- [Your goal]:
Can you output the material exactly as written, minus any pictures it holds?

- [Dataset content]:
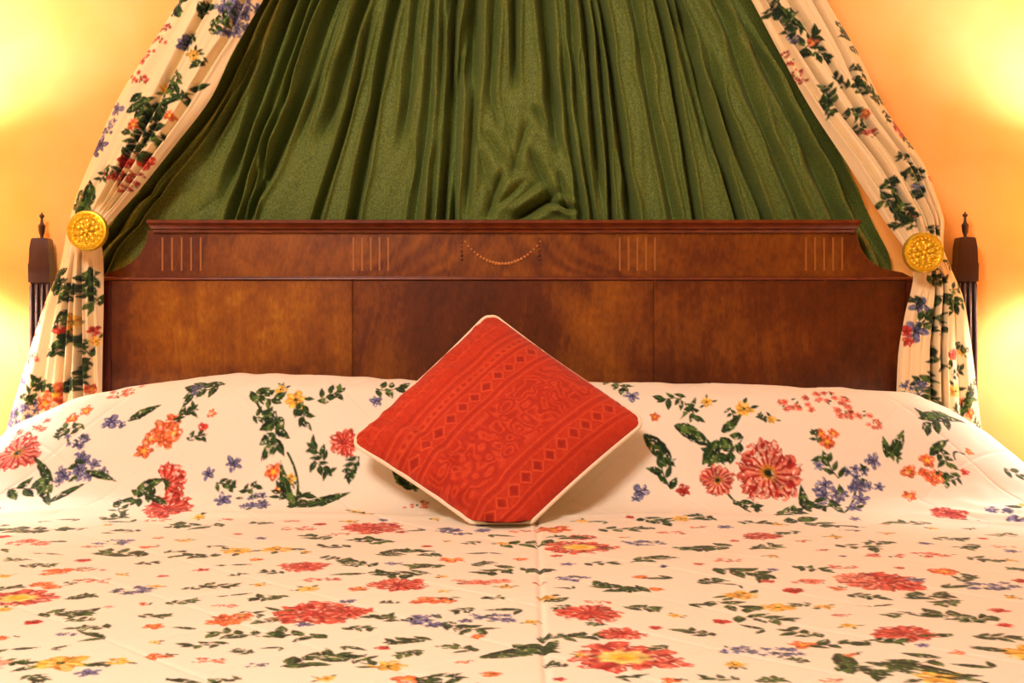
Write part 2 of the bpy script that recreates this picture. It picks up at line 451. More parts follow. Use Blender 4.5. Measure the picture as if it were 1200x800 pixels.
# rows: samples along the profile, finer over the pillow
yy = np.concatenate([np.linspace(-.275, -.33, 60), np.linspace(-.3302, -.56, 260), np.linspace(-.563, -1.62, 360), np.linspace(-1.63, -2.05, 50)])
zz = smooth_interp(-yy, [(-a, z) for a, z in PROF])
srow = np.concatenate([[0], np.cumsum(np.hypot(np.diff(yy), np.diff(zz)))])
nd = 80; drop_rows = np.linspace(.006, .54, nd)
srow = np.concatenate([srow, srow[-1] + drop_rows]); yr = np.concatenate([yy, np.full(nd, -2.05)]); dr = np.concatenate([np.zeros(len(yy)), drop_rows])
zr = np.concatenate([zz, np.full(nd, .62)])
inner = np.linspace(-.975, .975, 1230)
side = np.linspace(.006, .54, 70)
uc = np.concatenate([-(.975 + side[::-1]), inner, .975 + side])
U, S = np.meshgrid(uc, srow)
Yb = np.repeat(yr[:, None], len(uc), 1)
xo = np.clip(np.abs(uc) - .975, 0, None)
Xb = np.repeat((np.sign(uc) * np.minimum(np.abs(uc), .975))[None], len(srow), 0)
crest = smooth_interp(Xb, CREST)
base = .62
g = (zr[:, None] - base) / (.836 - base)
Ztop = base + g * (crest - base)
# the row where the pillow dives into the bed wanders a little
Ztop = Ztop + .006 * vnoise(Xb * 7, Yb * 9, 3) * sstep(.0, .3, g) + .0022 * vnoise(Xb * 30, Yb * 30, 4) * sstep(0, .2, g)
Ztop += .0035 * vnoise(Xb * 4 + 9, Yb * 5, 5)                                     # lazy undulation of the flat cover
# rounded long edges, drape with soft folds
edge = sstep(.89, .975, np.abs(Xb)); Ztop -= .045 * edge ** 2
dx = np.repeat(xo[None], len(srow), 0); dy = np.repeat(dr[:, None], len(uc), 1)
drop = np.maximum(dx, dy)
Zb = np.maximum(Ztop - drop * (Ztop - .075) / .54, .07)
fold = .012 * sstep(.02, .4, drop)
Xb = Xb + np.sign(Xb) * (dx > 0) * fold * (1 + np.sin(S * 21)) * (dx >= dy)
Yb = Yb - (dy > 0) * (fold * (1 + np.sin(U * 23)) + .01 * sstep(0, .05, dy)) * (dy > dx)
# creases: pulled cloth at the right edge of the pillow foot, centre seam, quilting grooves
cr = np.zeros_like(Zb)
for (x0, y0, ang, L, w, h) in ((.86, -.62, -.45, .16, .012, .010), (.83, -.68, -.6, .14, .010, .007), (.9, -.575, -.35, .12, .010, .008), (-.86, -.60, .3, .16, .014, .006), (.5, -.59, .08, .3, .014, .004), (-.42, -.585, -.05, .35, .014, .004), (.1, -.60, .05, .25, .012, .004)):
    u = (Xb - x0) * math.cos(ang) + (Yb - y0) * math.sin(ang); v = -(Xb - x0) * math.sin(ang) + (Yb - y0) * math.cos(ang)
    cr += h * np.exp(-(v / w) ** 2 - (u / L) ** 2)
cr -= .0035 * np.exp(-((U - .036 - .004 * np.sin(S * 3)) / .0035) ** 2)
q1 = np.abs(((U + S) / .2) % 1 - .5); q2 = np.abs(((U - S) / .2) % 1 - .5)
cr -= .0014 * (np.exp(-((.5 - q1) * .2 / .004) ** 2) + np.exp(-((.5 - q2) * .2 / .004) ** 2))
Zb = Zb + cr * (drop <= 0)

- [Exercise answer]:
Write part 2 of the bpy script that recreates this picture. It picks up at line 451. More parts follow. Use Blender 4.5. Measure the picture as if it were 1200x800 pixels.
# rows: samples along the profile, finer over the pillow
yy = np.concatenate([np.linspace(-.275, -.33, 60), np.linspace(-.3302, -.56, 260), np.linspace(-.563, -1.62, 360), np.linspace(-1.63, -2.05, 50)])
zz = smooth_interp(-yy, [(-a, z) for a, z in PROF])
srow = np.concatenate([[0], np.cumsum(np.hypot(np.diff(yy), np.diff(zz)))])
nd = 80; drop_rows = np.linspace(.006, .54, nd)
srow = np.concatenate([srow, srow[-1] + drop_rows]); yr = np.concatenate([yy, np.full(nd, -2.05)]); dr = np.concatenate([np.zeros(len(yy)), drop_rows])
zr = np.concatenate([zz, np.full(nd, .62)])
inner = np.linspace(-.975, .975, 1230)
side = np.linspace(.006, .54, 70)
uc = np.concatenate([-(.975 + side[::-1]), inner, .975 + side])
U, S = np.meshgrid(uc, srow)
Yb = np.repeat(yr[:, None], len(uc), 1)
xo = np.clip(np.abs(uc) - .975, 0, None)
Xb = np.repeat((np.sign(uc) * np.minimum(np.abs(uc), .975))[None], len(srow), 0)
crest = smooth_interp(Xb, CREST)
base = .62
g = (zr[:, None] - base) / (.836 - base)
Ztop = base + g * (crest - base)
# the row where the pillow dives into the bed wanders a little
Ztop = Ztop + .006 * vnoise(Xb * 7, Yb * 9, 3) * sstep(.0, .3, g) + .0022 * vnoise(Xb * 30, Yb * 30, 4) * sstep(0, .2, g)
Ztop += .0035 * vnoise(Xb * 4 + 9, Yb * 5, 5)                                     # lazy undulation of the flat cover
# rounded long edges, drape with soft folds
edge = sstep(.89, .975, np.abs(Xb)); Ztop -= .045 * edge ** 2
dx = np.repeat(xo[None], len(srow), 0); dy = np.repeat(dr[:, None], len(uc), 1)
drop = np.maximum(dx, dy)
Zb = np.maximum(Ztop - drop * (Ztop - .075) / .54, .07)
fold = .012 * sstep(.02, .4, drop)
Xb = Xb + np.sign(Xb) * (dx > 0) * fold * (1 + np.sin(S * 21)) * (dx >= dy)
Yb = Yb - (dy > 0) * (fold * (1 + np.sin(U * 23)) + .01 * sstep(0, .05, dy)) * (dy > dx)
# creases: pulled cloth at the right edge of the pillow foot, centre seam, quilting grooves
cr = np.zeros_like(Zb)
for (x0, y0, ang, L, w, h) in ((.86, -.62, -.45, .16, .012, .010), (.83, -.68, -.6, .14, .010, .007), (.9, -.575, -.35, .12, .010, .008), (-.86, -.60, .3, .16, .014, .006), (.5, -.59, .08, .3, .014, .004), (-.42, -.585, -.05, .35, .014, .004), (.1, -.60, .05, .25, .012, .004)):
    u = (Xb - x0) * math.cos(ang) + (Yb - y0) * math.sin(ang); v = -(Xb - x0) * math.sin(ang) + (Yb - y0) * math.cos(ang)
    cr += h * np.exp(-(v / w) ** 2 - (u / L) ** 2)
cr -= .0035 * np.exp(-((U - .036 - .004 * np.sin(S * 3)) / .0035) ** 2)
q1 = np.abs(((U + S) / .2) % 1 - .5); q2 = np.abs(((U - S) / .2) % 1 - .5)
cr -= .0014 * (np.exp(-((.5 - q1) * .2 / .004) ** 2) + np.exp(-((.5 - q2) * .2 / .004) ** 2))
Zb = Zb + cr * (drop <= 0)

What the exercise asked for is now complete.